I retired to my bedroom and went to the toilet. Here I encountered quite possibly the largest cockroach ever to exist. I froze and started to think of ways of getting rid of it. I automatically reached for my mosquito repellent and gave it a blast. I didn't want to kill it, I just wanted it to hate itself for a while so I could think of a way to get it off the boat. It scurried over to a bucket, it's wing casing opening and closing while it's wings buzzed horribly.
I could sense a definite intelligence in this creature. It was not just reacting to events, but planning it's next moves. I was the idiot reacting. In fact, it was thinking so far ahead of me it would probably beat me at chess.
After a huge battle involving wrestling, bare knuckle fighting and a spot of fencing, I managed to get it in a small bucket full of water.
It flapped around for a bit and by the time I got it to the edge of the boat it had stopped moving. I threw it into the trees and I hope it is still merrily scampering around in the woods, because honestly it was a strangely elegant and beautiful creature.

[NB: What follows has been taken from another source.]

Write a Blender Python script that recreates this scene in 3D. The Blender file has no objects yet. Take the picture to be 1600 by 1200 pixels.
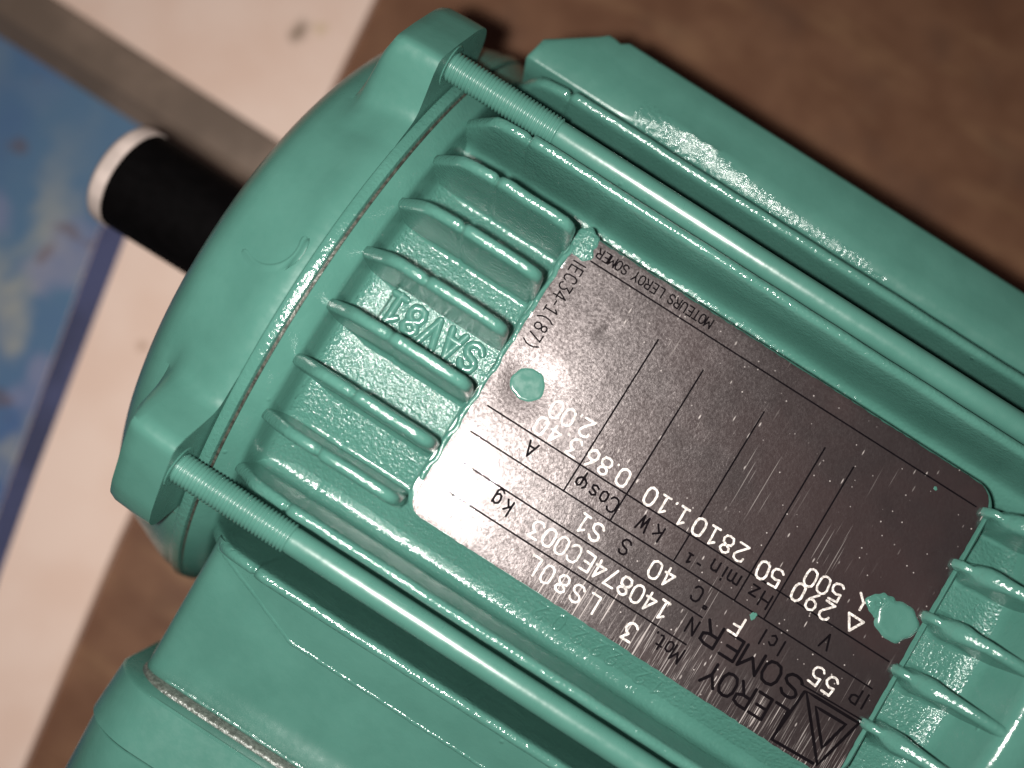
import bpy, bmesh, math, random
from mathutils import Matrix, Vector

random.seed(7)
sc = bpy.context.scene
MM = 0.001                       # everything below is written in millimetres
AX = 84.0                        # height of the motor axis above the floor, mm

# ------------------------------------------------------------------ camera
cam_d = bpy.data.cameras.new('camera')
cam = bpy.data.objects.new('camera', cam_d)
sc.collection.objects.link(cam)
sc.camera = cam
Rwc = Matrix(((0.84209405, 0.5373247, 0.04647337),
              (-0.53915109, 0.83645887, 0.09824793),
              (0.01391798, -0.10779017, 0.99407624)))
M4 = Rwc.transposed().to_4x4()
M4.translation = Vector((25.22, -19.80, 249.70 + AX)) * MM
cam.matrix_world = M4
cam_d.sensor_width = 36.0
cam_d.sensor_fit = 'HORIZONTAL'
cam_d.lens = 33.75
cam_d.clip_start = 0.01
cam_d.clip_end = 20.0
cam_d.dof.use_dof = True
cam_d.dof.focus_distance = 0.187
cam_d.dof.aperture_fstop = 5.9

# ------------------------------------------------------------------ light
world = bpy.data.worlds.new('World')
sc.world = world
world.use_nodes = True
bg = world.node_tree.nodes['Background']
bg.inputs['Color'].default_value = (0.055, 0.038, 0.038, 1)
bg.inputs['Strength'].default_value = 1.0

fl = bpy.data.lights.new('phone_flash', 'POINT')
fl.energy = 4.2
fl.color = (1.0, 0.955, 0.90)
fl.shadow_soft_size = 0.0035
flo = bpy.data.objects.new('phone_flash', fl)
flo.location = Vector((15.0, -27.0, 249.0 + AX)) * MM
sc.collection.objects.link(flo)

sc.view_settings.view_transform = 'Standard'
sc.view_settings.look = 'None'
sc.view_settings.exposure = 0.0
sc.view_settings.gamma = 1.0


# ------------------------------------------------------------------ materials
class NT:
    def __init__(self, name):
        self.m = bpy.data.materials.new(name)
        self.m.use_nodes = True
        self.t = self.m.node_tree
        self.p = self.t.nodes['Principled BSDF']
        self.out = self.t.nodes['Material Output']
        tc = self.n('ShaderNodeTexCoord')
        mp = self.n('ShaderNodeMapping')
        mp.inputs['Scale'].default_value = (1000, 1000, 1000)
        self.l(tc.outputs['Object'], mp.inputs['Vector'])
        self.co = mp.outputs['Vector']          # object coordinates in mm

    def n(self, k, **kw):
        nd = self.t.nodes.new(k)
        for a, b in kw.items():
            setattr(nd, a, b)
        return nd

    def l(self, a, b):
        self.t.links.new(a, b)

    def scaled(self, s):
        mp = self.n('ShaderNodeMapping')
        mp.inputs['Scale'].default_value = s
        self.l(self.co, mp.inputs['Vector'])
        return mp.outputs['Vector']

    def noise(self, scale, detail=2.0, rough=0.5, vec=None):
        nd = self.n('ShaderNodeTexNoise')
        nd.inputs['Scale'].default_value = scale
        nd.inputs['Detail'].default_value = detail
        nd.inputs['Roughness'].default_value = rough
        self.l(vec if vec is not None else self.co, nd.inputs['Vector'])
        return nd.outputs['Fac']

    def voro(self, scale, vec=None, rnd=1.0):
        nd = self.n('ShaderNodeTexVoronoi')
        nd.inputs['Scale'].default_value = scale
        nd.inputs['Randomness'].default_value = rnd
        self.l(vec if vec is not None else self.co, nd.inputs['Vector'])
        return nd.outputs['Distance']

    def ramp(self, src, a, b, va=0.0, vb=1.0):
        nd = self.n('ShaderNodeMapRange')
        nd.interpolation_type = 'SMOOTHSTEP'
        nd.inputs['From Min'].default_value = a
        nd.inputs['From Max'].default_value = b
        nd.inputs['To Min'].default_value = va
        nd.inputs['To Max'].default_value = vb
        self.l(src, nd.inputs['Value'])
        return nd.outputs['Result']

    def math(self, op, a, b):
        nd = self.n('ShaderNodeMath', operation=op)
        for i, v in enumerate((a, b)):
            if isinstance(v, (int, float)):
                nd.inputs[i].default_value = v
            else:
                self.l(v, nd.inputs[i])
        return nd.outputs[0]

    def mixc(self, fac, a, b):
        nd = self.n('ShaderNodeMix', data_type='RGBA')
        if isinstance(fac, (int, float)):
            nd.inputs[0].default_value = fac
        else:
            self.l(fac, nd.inputs[0])
        for i, v in ((6, a), (7, b)):
            if isinstance(v, tuple):
                nd.inputs[i].default_value = v + (1,)
            else:
                self.l(v, nd.inputs[i])
        return nd.outputs[2]

    def bump(self, h, dist_mm, prev=None):
        nd = self.n('ShaderNodeBump')
        nd.inputs['Strength'].default_value = 1.0
        nd.inputs['Distance'].default_value = dist_mm * MM
        self.l(h, nd.inputs['Height'])
        if prev is not None:
            self.l(prev, nd.inputs['Normal'])
        return nd.outputs['Normal']

    def xyz(self):
        nd = self.n('ShaderNodeSeparateXYZ')
        self.l(self.co, nd.inputs[0])
        return nd.outputs


GREEN = (0.052, 0.145, 0.118)
GREEN2 = (0.046, 0.132, 0.107)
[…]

I awoke during the night as it turned out that the air conditioning on the boat only had one setting: fucking freezing. I turned it off and managed to thaw out in about five seconds as the muggy night air immediately took hold.
The next morning we returned to the landing. In all we had only travelled about fifteen kilometres, yet the landscape had been constantly changing. As I left Allapuzha, I knew that I would remember my day of idyll on the river for the rest of my life. However, I wasn't to know that my next stop would eventually turn out to be my favourite place in all of India.